Abraham Lincoln with his family. Saunders’s book, which takes place over the course of a single evening, is about Lincoln grieving the loss of Willie (standing beside his father), who died aged 11 | Library of Congress
The long wait for a novel from short story genius George Saunders is finally over. And as anyone who knows Saunders’s work would expect, his first novel is a strikingly original production, a divisively odd book bound either to dazzle or alienate readers.
Distinct from the poignant satires he has published in the New Yorker and elsewhere, Lincoln in the Bardo is an extended national ghost story, an erratically funny and piteous séance of grief. The Lincoln of the title is our 16th president; the Bardo is probably far less familiar. That Tibetan concept refers to an intermediate plane between our world and the next, a kind of Buddhist limbo experienced just after death.
The spirit of this story arises from a tragic footnote in American history: During the second year of the Civil War, in February 1862, the Lincolns’ 11-year-old son, Willie, died of typhoid fever. The horror of that loss was compounded by cruel circumstances: encouraged by their son’s doctor, Lincoln declined to cancel a party at the White House, which later gave rise to accusations that the president and his wife were celebrating not only as their country was bleeding, but even as their own child lay dying upstairs.

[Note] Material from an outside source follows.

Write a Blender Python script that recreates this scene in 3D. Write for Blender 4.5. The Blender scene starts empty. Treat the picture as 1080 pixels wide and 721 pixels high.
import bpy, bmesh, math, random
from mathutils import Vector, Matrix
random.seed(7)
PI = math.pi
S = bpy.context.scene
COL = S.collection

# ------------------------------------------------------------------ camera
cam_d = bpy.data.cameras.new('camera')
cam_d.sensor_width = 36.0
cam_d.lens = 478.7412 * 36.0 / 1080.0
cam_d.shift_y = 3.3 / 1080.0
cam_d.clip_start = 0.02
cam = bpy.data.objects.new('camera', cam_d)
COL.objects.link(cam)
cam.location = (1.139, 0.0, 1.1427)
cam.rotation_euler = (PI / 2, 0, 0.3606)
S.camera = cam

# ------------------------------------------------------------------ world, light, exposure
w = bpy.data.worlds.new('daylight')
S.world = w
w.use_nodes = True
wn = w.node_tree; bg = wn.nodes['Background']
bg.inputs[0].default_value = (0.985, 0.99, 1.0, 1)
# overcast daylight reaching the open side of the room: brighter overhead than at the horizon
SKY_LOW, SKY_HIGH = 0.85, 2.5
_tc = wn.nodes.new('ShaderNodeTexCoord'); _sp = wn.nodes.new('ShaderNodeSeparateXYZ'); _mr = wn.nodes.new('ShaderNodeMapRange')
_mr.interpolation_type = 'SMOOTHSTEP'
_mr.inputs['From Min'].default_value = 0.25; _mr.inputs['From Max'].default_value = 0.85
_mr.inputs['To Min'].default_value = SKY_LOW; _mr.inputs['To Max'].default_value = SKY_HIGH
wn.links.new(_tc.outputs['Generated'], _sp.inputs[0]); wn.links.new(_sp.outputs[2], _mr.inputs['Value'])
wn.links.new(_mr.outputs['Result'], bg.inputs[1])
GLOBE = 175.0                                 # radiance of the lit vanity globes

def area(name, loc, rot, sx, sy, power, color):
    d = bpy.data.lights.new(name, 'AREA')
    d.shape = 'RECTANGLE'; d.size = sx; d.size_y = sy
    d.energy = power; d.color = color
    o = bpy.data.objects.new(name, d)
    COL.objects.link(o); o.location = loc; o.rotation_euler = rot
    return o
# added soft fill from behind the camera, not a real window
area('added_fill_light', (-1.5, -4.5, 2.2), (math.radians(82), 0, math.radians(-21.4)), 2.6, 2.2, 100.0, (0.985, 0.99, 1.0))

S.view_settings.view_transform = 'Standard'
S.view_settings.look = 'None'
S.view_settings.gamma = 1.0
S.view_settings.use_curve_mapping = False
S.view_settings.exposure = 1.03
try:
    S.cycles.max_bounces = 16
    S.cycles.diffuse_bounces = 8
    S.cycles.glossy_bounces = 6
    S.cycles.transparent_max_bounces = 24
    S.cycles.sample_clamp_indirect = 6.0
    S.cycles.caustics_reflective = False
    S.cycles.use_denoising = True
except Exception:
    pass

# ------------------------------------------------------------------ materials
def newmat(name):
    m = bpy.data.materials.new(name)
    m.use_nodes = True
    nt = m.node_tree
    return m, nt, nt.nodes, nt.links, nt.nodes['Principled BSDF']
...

The Man Booker Prize 2017 winner is an experimental debut about life, death and that which lies in between
But Lincoln in the Bardo is no solemn work of historical fiction. This is a book that confounds our expectations of what a novel should look and sound like. It seems at first a clever clip-job, an extended series of brief quotations from letters, diaries, newspaper articles, personal testimonies and later scholars, each one meticulously attributed. We hear from people who worked for the president, his friends, colleagues and enemies, 19th century biographers and more recent ones such as Doris Kearns Goodwin. Saunders has said he came to see his role as a novelist expanding to include the role of “curator.”
So, is this actually a novel or a script? At first, the conscientious reader struggles to consider these passages as though they comprised a tall stack of individual epigraphs. But quickly, Lincoln in the Bardo teaches us how to read it. The quotations gathered from scores of different voices begin to cohere into a hypnotic conversation that moves with the mysterious undulations of a flock of birds.
This form, though, is not the novel’s only radical element. Stirred heavily into the mix of what Saunders calls “historical nuggets” are the voices of fictional characters, invented witnesses and commentators. And the majority of these are dead people.
Yes.
The lead characters in Lincoln in the Bardo are corpses in Georgetown’s Oak Hill Cemetery, where Willie is laid to rest. From the moment the little body arrives, the shades gather “round and strike up a boisterous conversation that lasts all night.” (The audiobook version released alongside the novel employs a glitzy constellation of 166 stars, including Lena Dunham, Susan Sarandon, David Sedaris and Ben Stiller — arguably the largest cast ever assembled for a single audiobook. A film deal is also reportedly in the works.)
Saunders has said he was inspired by Our Town, but his ghoulish gabfest is nothing like the stock-still pronouncements of Thornton Wilder’s sepia-toned play. Saunders’s ghosts are in full motion, in a fluid state of decay based on the moment of their deaths. In prose that rivals Hollywood special effects, we see, for instance, Roger Bevins III, a gay man who committed suicide and grows “so many extra eyes and noses and hands that his body all but vanished.” The roof over one burial vault is composed of tiny, shrivelled souls, like a coral reef of wraiths. A lieutenant’s corporeal form swells as he roars on about the sexual assaults he committed against his slaves: “Lieutenant Stone’s bodily mass would be swept upwards into an elongated vertical body-coiffe,” Saunders writes. “His body-volume remaining constant, this increase in height would render him quite thin, literally pencil-thin in places.”
As in Georgetown proper, the dearly departed of the Oak Hill Cemetery maintain a huffy propriety and class structure, despite their gory frames. “It is not about wealth,” the Reverend Everly Thomas explains with antique gentility. “It is about comportment. It is about, let us say, ‘being wealthy in spirit’.” But that is a quality in short supply among these graves. As the night wears on, Bevins, Thomas and their companion Hans Vollman — the novel’s leading trio — struggle to maintain order in their chaotic cemetery, arguing and pleading with alcoholics, murderers, victims and all manner of raging, despairing spirits.